8 Ups & 2 Downs From AEW Full Gear 2020
1. Kingston & Moxley Knuckle Up
Eddie Kingston is a beautiful tragedy.
18 years spent pouring his heart and soul into a business that didn't love him back had brought him to this point. Personal relationships, his body, and his humanity had all been sacrificed in the hope that one day, he'd be able to return to his mom's house in New York City with a World Championship to prove it was worth it. To prove the grind hadn't been in vain. To show that selling out everything he knew - everything he had - was justified.
And he failed. Brutally.
It felt like the entire world was behind Kingston last night. Signed in July, he worked his way to a pay-per-view main event through one of the grittiest, toughest, and most emotional storylines in recent memory, surmised by a perfect go-home angle in which he and Jon Moxley talked themselves to the brink of tears. The feud was as real, rugged, and tragic as Kingston himself, and the conclusion was absolutely heartbreaking.

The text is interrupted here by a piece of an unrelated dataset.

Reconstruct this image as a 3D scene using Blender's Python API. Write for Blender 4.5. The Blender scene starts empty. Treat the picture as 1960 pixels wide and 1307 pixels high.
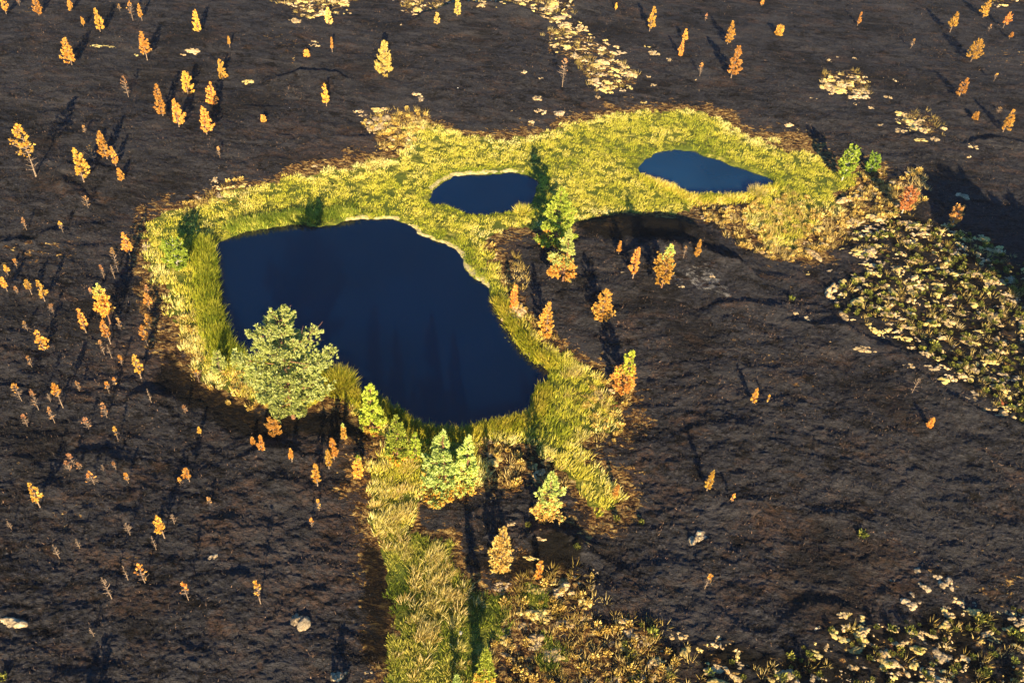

This wasn't the night's best match if judged through star ratings, but nothing else was as raw. Kingston and Moxley killed each other because they had to. Eddie poured rubbing alcohol onto the wounds on Moxley's back and wrapped barbed wire around his fist to rip flesh from bone and it still wasn't enough. Mox's wire-assisted Bulldog Choke left him with no choice but to do the unthinkable: utter "I quit" and admit defeat.
His pride dented and his dream dead, Kingston rejected Moxley's olive branch afterwards, shambling to the back an even more broken, bitter man. That's the kind of thing that makes this feud, match, and wrestling in general so great.
And if you didn't feel every last drop of the Mad King's hurt in that moment, you might want to check for your heart.